═══ AVAILABLE RECORDS

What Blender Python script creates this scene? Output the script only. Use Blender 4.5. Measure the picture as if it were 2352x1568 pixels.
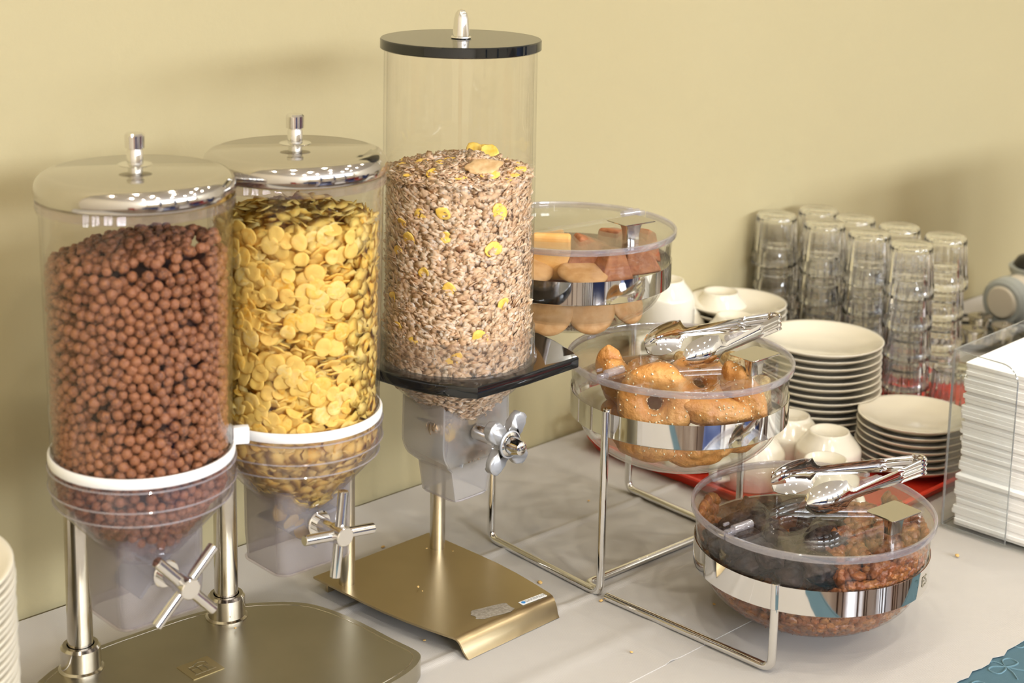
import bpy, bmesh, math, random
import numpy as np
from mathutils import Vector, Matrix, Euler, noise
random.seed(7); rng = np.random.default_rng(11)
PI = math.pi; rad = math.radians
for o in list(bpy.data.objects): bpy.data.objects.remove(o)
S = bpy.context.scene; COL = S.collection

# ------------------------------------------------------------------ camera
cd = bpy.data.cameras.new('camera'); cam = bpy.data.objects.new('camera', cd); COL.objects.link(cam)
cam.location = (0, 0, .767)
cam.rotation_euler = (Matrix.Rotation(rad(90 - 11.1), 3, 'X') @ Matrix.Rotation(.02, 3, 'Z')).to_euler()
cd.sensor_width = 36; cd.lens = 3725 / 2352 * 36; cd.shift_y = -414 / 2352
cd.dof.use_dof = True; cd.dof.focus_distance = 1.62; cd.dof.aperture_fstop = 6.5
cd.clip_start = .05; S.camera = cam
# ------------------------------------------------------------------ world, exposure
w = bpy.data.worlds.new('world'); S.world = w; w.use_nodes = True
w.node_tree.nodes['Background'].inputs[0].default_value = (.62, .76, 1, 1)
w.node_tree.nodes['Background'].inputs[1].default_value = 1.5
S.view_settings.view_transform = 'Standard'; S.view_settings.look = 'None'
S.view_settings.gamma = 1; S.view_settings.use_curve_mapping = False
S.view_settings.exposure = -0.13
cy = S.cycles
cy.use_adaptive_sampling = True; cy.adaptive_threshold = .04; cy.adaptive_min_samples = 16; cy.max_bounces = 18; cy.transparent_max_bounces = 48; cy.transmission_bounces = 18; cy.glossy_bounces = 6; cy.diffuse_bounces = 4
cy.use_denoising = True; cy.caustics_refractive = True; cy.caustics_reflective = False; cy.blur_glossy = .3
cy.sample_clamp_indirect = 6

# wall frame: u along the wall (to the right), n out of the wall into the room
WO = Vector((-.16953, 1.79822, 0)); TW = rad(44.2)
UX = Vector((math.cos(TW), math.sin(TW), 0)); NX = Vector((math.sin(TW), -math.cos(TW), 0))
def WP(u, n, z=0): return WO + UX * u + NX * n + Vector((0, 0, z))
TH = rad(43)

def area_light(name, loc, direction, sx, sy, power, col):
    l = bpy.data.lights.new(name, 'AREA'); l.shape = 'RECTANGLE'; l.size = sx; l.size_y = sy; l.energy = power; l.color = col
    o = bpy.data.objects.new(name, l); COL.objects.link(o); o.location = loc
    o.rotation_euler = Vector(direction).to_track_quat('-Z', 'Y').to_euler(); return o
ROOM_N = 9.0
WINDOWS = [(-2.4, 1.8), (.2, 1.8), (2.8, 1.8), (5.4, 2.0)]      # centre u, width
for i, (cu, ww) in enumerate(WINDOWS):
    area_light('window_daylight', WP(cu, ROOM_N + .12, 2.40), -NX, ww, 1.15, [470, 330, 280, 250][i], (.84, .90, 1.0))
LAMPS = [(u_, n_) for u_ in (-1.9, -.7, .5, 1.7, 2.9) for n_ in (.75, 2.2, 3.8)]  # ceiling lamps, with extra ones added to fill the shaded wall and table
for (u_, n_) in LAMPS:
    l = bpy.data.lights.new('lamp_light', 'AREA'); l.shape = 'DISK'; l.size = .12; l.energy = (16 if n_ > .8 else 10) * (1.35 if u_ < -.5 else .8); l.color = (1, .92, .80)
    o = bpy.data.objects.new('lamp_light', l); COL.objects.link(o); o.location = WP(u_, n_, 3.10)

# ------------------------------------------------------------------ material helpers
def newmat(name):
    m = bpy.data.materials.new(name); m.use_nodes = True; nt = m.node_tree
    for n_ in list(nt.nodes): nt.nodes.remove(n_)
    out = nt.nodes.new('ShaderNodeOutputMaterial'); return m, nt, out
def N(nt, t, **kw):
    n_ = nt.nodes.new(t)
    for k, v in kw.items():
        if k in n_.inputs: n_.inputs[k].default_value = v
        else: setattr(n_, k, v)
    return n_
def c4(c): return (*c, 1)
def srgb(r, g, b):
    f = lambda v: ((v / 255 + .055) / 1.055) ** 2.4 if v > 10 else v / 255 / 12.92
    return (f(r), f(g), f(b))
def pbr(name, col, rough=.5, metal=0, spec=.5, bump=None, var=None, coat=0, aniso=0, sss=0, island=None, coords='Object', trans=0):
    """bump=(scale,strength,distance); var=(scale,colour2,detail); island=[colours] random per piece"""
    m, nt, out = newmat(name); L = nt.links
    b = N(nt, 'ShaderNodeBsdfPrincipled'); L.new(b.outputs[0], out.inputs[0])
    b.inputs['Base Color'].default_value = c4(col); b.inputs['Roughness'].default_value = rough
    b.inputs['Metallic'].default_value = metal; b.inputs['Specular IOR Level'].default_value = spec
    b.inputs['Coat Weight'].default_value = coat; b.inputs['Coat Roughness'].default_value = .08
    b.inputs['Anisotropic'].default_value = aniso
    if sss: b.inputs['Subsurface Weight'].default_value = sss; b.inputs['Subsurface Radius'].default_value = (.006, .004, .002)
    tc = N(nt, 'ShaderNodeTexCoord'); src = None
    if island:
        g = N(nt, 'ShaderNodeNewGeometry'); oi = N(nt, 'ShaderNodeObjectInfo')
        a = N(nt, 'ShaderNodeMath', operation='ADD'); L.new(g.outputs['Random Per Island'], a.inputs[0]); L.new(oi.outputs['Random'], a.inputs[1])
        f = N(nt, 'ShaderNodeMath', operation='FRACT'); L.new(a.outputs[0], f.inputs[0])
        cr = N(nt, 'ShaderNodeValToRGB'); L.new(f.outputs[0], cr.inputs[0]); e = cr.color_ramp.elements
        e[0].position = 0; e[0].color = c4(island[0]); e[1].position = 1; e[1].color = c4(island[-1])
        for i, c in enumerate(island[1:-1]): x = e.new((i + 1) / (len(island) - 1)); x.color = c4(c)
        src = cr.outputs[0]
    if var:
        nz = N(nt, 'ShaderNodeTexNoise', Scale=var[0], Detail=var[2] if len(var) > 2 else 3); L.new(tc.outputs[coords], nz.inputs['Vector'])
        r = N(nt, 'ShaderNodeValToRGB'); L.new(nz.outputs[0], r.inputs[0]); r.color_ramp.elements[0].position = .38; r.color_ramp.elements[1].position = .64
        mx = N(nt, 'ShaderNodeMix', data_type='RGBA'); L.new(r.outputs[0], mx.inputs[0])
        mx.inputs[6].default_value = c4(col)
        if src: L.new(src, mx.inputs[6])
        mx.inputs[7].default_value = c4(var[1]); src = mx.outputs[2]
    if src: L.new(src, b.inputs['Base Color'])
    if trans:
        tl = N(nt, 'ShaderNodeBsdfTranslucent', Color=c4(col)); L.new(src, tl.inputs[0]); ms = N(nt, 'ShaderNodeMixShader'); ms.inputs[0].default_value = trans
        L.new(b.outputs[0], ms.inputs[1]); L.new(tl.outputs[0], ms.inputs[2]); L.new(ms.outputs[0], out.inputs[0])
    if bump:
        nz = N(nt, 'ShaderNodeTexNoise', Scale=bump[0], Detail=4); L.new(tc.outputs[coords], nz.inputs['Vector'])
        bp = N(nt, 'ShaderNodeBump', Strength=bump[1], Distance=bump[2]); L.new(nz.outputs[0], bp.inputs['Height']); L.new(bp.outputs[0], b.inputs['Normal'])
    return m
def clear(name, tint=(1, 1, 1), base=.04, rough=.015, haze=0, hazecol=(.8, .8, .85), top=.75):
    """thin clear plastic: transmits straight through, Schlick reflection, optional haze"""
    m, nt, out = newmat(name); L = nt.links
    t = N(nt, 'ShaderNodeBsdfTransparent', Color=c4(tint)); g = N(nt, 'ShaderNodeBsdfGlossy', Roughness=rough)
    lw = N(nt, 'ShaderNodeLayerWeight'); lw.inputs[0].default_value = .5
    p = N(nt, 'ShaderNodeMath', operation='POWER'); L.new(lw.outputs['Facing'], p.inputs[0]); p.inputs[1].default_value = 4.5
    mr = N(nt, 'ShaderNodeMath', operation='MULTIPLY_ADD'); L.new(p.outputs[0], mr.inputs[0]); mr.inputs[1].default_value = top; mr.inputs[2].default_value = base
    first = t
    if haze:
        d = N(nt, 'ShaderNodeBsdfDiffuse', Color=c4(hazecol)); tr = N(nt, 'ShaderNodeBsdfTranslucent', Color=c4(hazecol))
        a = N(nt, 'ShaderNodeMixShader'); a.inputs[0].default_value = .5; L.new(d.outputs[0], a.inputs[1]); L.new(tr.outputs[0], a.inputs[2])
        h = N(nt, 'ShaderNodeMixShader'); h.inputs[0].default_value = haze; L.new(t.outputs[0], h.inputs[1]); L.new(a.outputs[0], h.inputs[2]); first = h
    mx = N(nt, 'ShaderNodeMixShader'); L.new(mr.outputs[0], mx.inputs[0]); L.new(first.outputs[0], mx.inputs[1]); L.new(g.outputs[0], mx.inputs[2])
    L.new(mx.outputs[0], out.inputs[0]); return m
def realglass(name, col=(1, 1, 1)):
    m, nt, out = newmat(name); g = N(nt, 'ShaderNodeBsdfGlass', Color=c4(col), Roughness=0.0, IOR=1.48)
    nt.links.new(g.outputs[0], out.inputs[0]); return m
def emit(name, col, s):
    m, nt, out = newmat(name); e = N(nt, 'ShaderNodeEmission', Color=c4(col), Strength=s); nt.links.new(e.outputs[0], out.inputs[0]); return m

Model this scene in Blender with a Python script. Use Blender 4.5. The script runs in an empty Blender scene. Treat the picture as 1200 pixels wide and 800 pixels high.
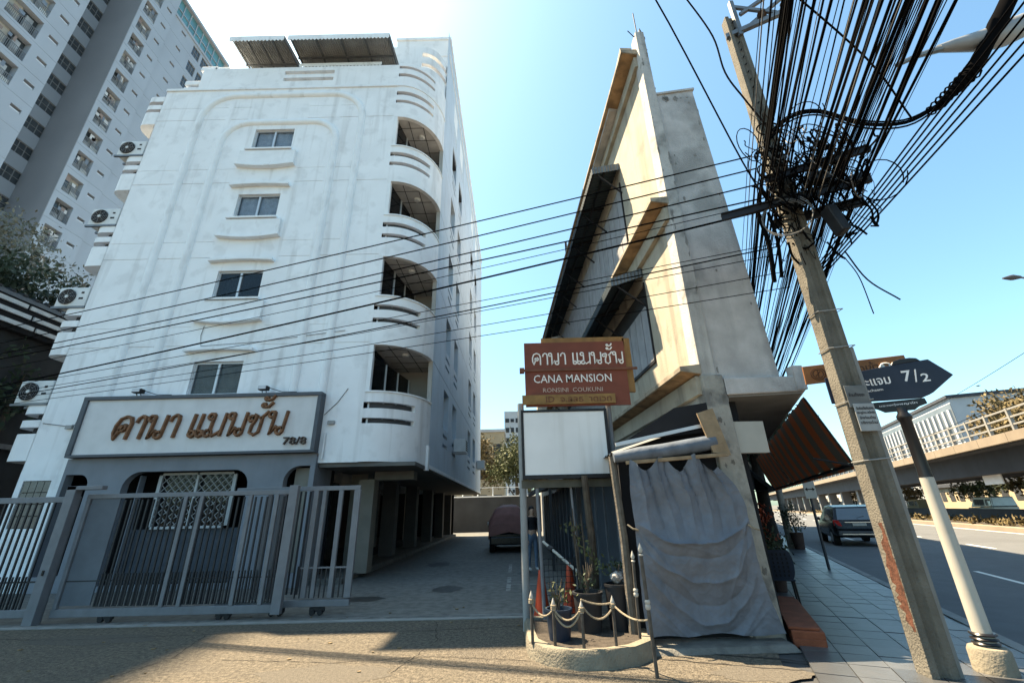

══════

▸ REQUIREMENT
Copy every line above that includes the string "Python".

▸ COMPLETE RESPONSE
What Blender Python script creates this scene? Output the script only. Use Blender 4.5. Measure the picture as if it were 2352x1568 pixels.
Model this scene in Blender with a Python script. Use Blender 4.5. The script runs in an empty Blender scene. Treat the picture as 1200 pixels wide and 800 pixels high.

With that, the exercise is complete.